Tips on replacing your nyckelharpa’s tailpiece
by Bart Brashers
Measure the length of the A and low C strings before you start, to help you get the bridge back in its original position. When you take the tension off the strings, do so gradually and equally rather than one string at a time completely. Hopefully, the sound post will stay in place when you take the tension off. It’s supposed to, if it was built right. If it doesn’t and falls over, then after you’re done, put a very small amount of tension on the strings, just enough to keep the bridge in place, and put it back in place using a violin soundpost setter. If you put tension on the strings with no sound post, you run the risk of cracking the top, which is very bad.
Here’s a nifty trick: during a recent tailpiece replacement I first partially loosened the strings and pushed lightly on the sound post with a knife edge to see if it was going to fall over. It was clear it would, if I further loosened the strings. We thought about being clever with a few clamps, and lightly keeping pressure on the top. But looking around the shop we found that the largest spring clamps we had were just big enough and just the right shape to clamp onto the harpa body from the side, making contact just above and below the sound post. Perhaps it was a tad old, but the tension was not so much that it posed a risk, and it already had nifty rubber covers on the jaws so it wouldn’t scratch the finish on the harpa.
This picture is of Esbjörn Hogmark’s own nyckelharpa. I had to doctor it a bit since the important part was in the shadow, so the exposure looks odd. I hope you can see the junction between the tailpiece and the body of the harpa, and the copper wire helping to assure it will stay in place. Note also the leather cord for the string goes through a separate hole, not the same hole as the copper wire. You can also see that the tailpiece does not touch the top surface of the harpa, but that it does touch the edge of that piece of wood. See below for full discussions of these important points.
There are several considerations to the tailpiece. The tailpiece has a “heel” that hooks on the end of the harpa. It fits into a notch on the end of the harpa, on the side. There’s a small piece of wood protruding out from the side that has been shaped to recieve the heel of the tailpiece, and should have a hole drilled through it for a wire (and maybe another for the strap) that helps assure the tailpiece stays attached.
The heel must
- Be angled enough to keep the tailpiece on the body.
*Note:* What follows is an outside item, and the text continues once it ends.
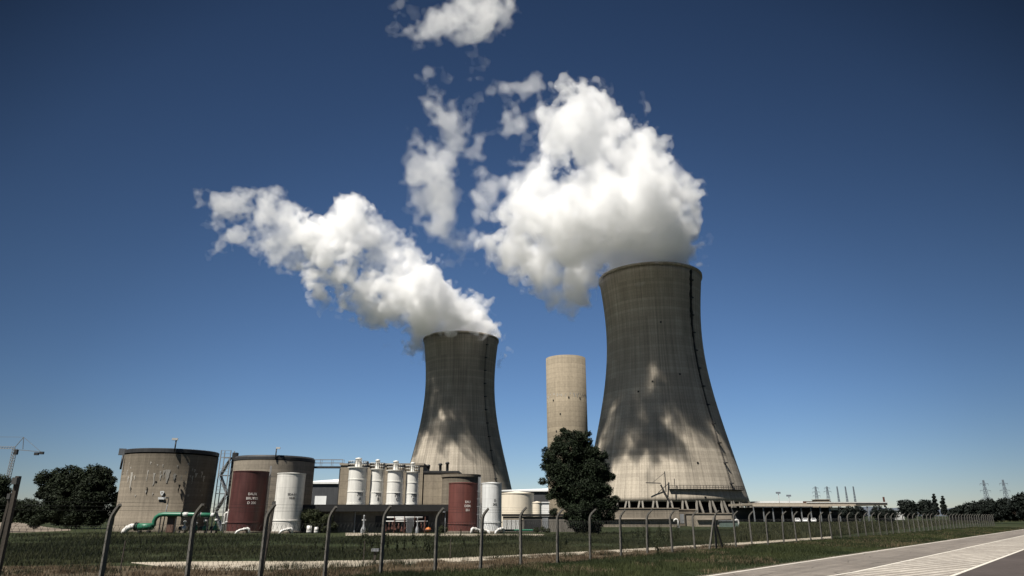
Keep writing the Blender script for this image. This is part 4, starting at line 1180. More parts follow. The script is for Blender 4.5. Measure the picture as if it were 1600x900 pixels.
def make_tree(label, px, pybase, Y, clumps_px, n, size, mat, seed, trunk=(.3, .8), name='tree', group=None, depth_k=1.0, trunk_top=None, cat='tree', z0=None, inner=True, flat=.55):
    """clumps_px: (column, row, radius) as seen in the view; each becomes a leaf clump with its own depth round the trunk"""
    base = at(px, pybase, Y); t = empty(name, (base.x, Y, 0), label, cat, group)
    rng = random.Random(seed); cl = []
    for c in clumps_px:
        x, y, r_ = c[:3]
        p = at(x, y, Y); R_ = r_ * mper(x, y, Y)
        n_copy = 2 if inner else 1
        for k in range(n_copy):
            dy = rng.uniform(-1, 1) * depth_k * R_ * (.4 if k == 0 else 1.1)
            cl.append((p.x - base.x + rng.uniform(-.1, .1) * R_, dy, p.z + rng.uniform(-.1, .1) * R_, R_ * (1 if k == 0 else .85)))
    top = max(c[2] + c[3] for c in cl)
    br = [(rng.uniform(.3, .85), rng.uniform(0, 2 * pi), top * rng.uniform(.12, .25), rng.uniform(.2, .7)) for _ in range(9)]
    if trunk: trunk_mesh(trunk[0], top * trunk[1], 0, br, t, seed=seed)
    crown_mesh('crown', cl, n, size, mat, t, seed, flat=flat)
    return t

make_tree('tall dark evergreen standing alone in front of the nearer cooling tower', 905, 836, 92,
  [(899, 683, 13), (885, 680, 10), (873, 686, 8), (908, 690, 14), (920, 690, 7), (872, 700, 14), (890, 704, 20), (910, 708, 20), (928, 706, 10), (938, 712, 12), (860, 715, 13), (853, 727, 10), (868, 730, 18), (890, 732, 26), (915, 735, 26), (935, 730, 18), (945, 742, 12),
   (866, 748, 14), (880, 757, 20), (905, 762, 28), (930, 762, 22), (944, 766, 14), (868, 770, 12), (884, 782, 15), (905, 790, 24), (928, 788, 22), (946, 786, 13), (958, 794, 9), (948, 806, 12), (924, 812, 20), (902, 814, 18), (886, 806, 8), (908, 828, 12), (930, 826, 10), (848, 752, 7), (853, 704, 7), (961, 781, 8), (955, 744, 7), (880, 673, 6), (919, 677, 6), (858, 776, 7), (866, 800, 7)],
  105000, .17, M['pine'], 21, (.32, .85), 'evergreen_tree', trunk_top=.9)
make_tree('broad dark tree clump left of the big concrete vat', 118, 822, 128,
  [(78, 748, 16), (92, 742, 14), (110, 740, 15), (104, 758, 24), (128, 745, 16), (148, 738, 14), (160, 740, 12), (146, 756, 24), (168, 752, 10), (174, 764, 8), (84, 768, 18), (70, 764, 8), (66, 750, 6), (110, 780, 28), (142, 780, 28), (164, 778, 14), (84, 788, 18), (96, 804, 18), (122, 806, 20), (150, 806, 20), (166, 800, 12), (80, 808, 10), (66, 772, 9)],
  80000, .25, M['broad'], 31, (.4, .7), 'broadleaf_tree')
make_tree('dark tree cut by the left edge of the view, below the crane', -12, 822, 105,
  [(-6, 752, 14), (4, 756, 10), (8, 766, 8), (-4, 774, 16), (-18, 765, 18), (4, 786, 12), (-10, 796, 18), (2, 806, 12), (-22, 745, 16)], 14000, .24, M['broad'], 41, (.25, .7), 'broadleaf_tree')
make_tree('small dark tree top showing between the broad clump and the big vat', 184, 825, 135,
  [(185, 773, 6), (182, 783, 8), (186, 795, 9), (180, 808, 10)], 5000, .24, M['broad'], 43, (.15, .7), 'broadleaf_tree')
for i, (px, y, r_, lab) in enumerate(((24, 792, 13, 'low bush between the leaning posts at the left edge'), (44, 790, 14, 'low bush left of the broad dark tree clump'), (58, 800, 13, 'low bush tucked under the broad dark tree clump'))):
    make_tree(lab, px, 818, 125, [(px, y, r_), (px - 8, y + 9, r_ * .8), (px + 8, y + 10, r_ * .8), (px, y + 16, r_ * .9)], 5000, .22, M['broad'], 50 + i, (.1, .5), 'bush', 'bushes left of the plant', cat='bush')
# bushes and creeper right of the first white tank
for i, (cl, lab) in enumerate((([(480, 806, 12), (494, 804, 10), (486, 818, 12), (502, 816, 10)], 'dark bush right of the first white tank, against the service building'),
                               ([(512, 812, 9), (520, 822, 8), (508, 826, 8)], 'smaller bush under the left end of the service building'))):
    make_tree(lab, cl[0][0] + 6, 834, 98.2, cl, 5200, .12, M['weed'], 61 + i, (.06, .6), 'bush', 'bushes by the service building', depth_k=.35, cat='bush')
make_tree('small bush at the foot of the second red tank', 692, 834, 96, [(690, 825, 5), (695, 828, 5), (687, 829, 4)], 1500, .09, M['weed'], 66, (.04, .5), 'bush', cat='bush')
make_tree('small bush in front of the low dark shed', 846, 834, 98, [(838, 828, 5), (848, 826, 5), (856, 829, 5)], 1800, .09, M['weed'], 67, (.04, .5), 'bush', cat='bush')

# right-hand trees
make_tree('round dark tree, nearest the open shed', 1418, 806, 300, [(1418, 790, 11), (1412, 796, 9), (1424, 795, 9), (1418, 801, 10)], 3600, .75, M['far_leaf'], 71, (.4, .6), 'round_tree', 'dark trees at the right')
make_tree('round dark tree just left of the two poplars', 1444, 806, 310, [(1444, 790, 10), (1436, 795, 9), (1451, 794, 9), (1444, 801, 11)], 3600, .75, M['far_leaf'], 72, (.4, .6), 'round_tree', 'dark trees at the right')
for px, s_, lab in ((1461, 0, 'taller of the two pointed poplars at the right'), (1474.5, 3, 'shorter of the two pointed poplars at the right')):
    make_tree(lab, px, 806, 320, [(px - 2, 773 + s_, 1.2), (px - 1.6, 777 + s_, 2.2), (px - 1, 782 + s_, 3.0), (px - .5, 788 + s_, 3.7), (px, 794 + s_, 4.2), (px + 1, 801, 4.4)], 6000, .42, M['far_leaf'], 80 + s_, (.3, .8), 'poplar_tree', 'dark trees at the right')
hr = random.Random(8)
spots = [(1488, 799, 7), (1499, 795, 9), (1512, 792, 11), (1524, 790, 11), (1536, 788, 11), (1548, 787, 12), (1560, 789, 11), (1571, 786, 13), (1583, 789, 12), (1596, 774, 9)]
labs = ['lowest shrub of the treeline, right of the poplars', 'low dark tree, second of the treeline from the poplars', 'dark tree of the treeline before the first tall pylon, third from the poplars', 'dark tree of the treeline, fourth from the poplars',
        'dark tree of the treeline, just left of the first tall pylon', 'dark tree of the treeline at the foot of the first tall pylon', 'dark tree of the treeline between the two tall pylons', 'dark tree of the treeline at the foot of the second tall pylon',
        'dark tree of the treeline between the second tall pylon and the edge tree', 'tallest dark tree of the treeline, cut by the right edge']
for i, ((px, y, r_), lab) in enumerate(zip(spots, labs)):
    Y = 240 - i * 4
    cl = [(px, y, r_ * .7), (px - r_ * .6, y + r_ * .6, r_ * .75), (px + r_ * .6, y + r_ * .5, r_ * .75), (px, y + r_ * 1.2, r_ * .9), (px - r_ * .3, 804, r_ * .8), (px + r_ * .4, 806, r_ * .8)]
    if i == 9: cl += [(1598, 784, 10), (1592, 792, 11), (1604, 790, 14), (1600, 800, 12)]
    make_tree(lab, px, 808, Y, cl, 4200, .5, M['far_leaf'], 90 + i, (.3, .6), 'hedgerow_tree', 'treeline at the right')
for i, (px, y, Y, lab) in enumerate(((1372, 797, 250, 'dark bush under the right end of the open shed'), (1388, 800, 240, 'dark bush right of the end of the open shed'), (1342, 797, 245, 'dark bush under the long roof, left of the roof end'), (1326, 798, 240, 'dark bush under the middle of the long roof'))):
    make_tree(lab, px, 808, Y, [(px, y, 8), (px - 8, y + 4, 7), (px + 8, y + 4, 7), (px, y + 9, 9)], 2600, .45, M['far_leaf'], 120 + i, (.2, .5), 'bush', 'bushes by the open shed', cat='bush')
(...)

- Have full contact with the EDGE of the top and the heel’s receiving notch.
- Not touch the TOP of the top, the surface where the bridge sits.
- Be tied to the body with a piece of 10-gauge copper wire.
- Be centered with respect to the body, and the heel’s matching notch in the body.
Point 1. is practical. If the tailpiece were to receive a blow upwards and the angle were close to 90 degrees, it might lift up from the body of the harpa. It may also pull the top with it, potentially splitting it. This happened to me once. Sören Åhker tells me that the angle should be about 82 degrees (3 mm over 20 mm depth). It’s this angle which keeps the tailpiece on the harpa, not the wire (or sometimes leather or even string). The tension from the strings forces the tailpiece heel against this notch, and the angle makes sure the tailpiece moves down and into the harpa.
Point 2. is for the sound. There must be good contact between the tailpiece heel and the edge of the top, and between the tailpiece heel and the matching notch in the body of the harpa, for the sake of resonance. The vibrations will get passed on to the body of the harpa better, and you’ll get a more complete set of overtones. It’s also better to be applying the force of tension directly on the wood that’s supporting said tension (the top), rather than on the side, which is in turn applying the force to the top.
Point 3. should be obvious. You want the tailpiece to touch the harpa’s body only ‘around the corner’ from the top where the bridge sits. It it touches the top, it will of course dampen the sound since it prevents the top from vibrating. It may also damage the top, which would be very bad indeed, and very hard to repair.
Point 4. is practical again, and is a back-up in case point 1. fails. I use normal 10 or 12 gauge household electrical wire (solid) with the insulation removed. It doesn’t have to be really tight, since it’s just a back-up. Insert if from the front (the side away from your body) and twist it a few times on the side closest to your body. I then usually curl the ends and fold the whole thing down and into itself, so I don’t scratch myself on it. Don’t reuse wire, since it can loose its strength from being wound and unwound. You can buy it by the foot at most hardware stores, and it’s cheap.
Point 5. affects the bridge’s placement. Since the bridge is floating (not nailed or glued to the top) it will sit in a place where the sideways force applied by the top half of the strings balances the force applied by the rest of the strings. Moving the tailpiece side-to-side will change this, and although you might not think it’s such a big deal, it only takes small changes to make the distance between the strings and the tangents (the action) noticeably different.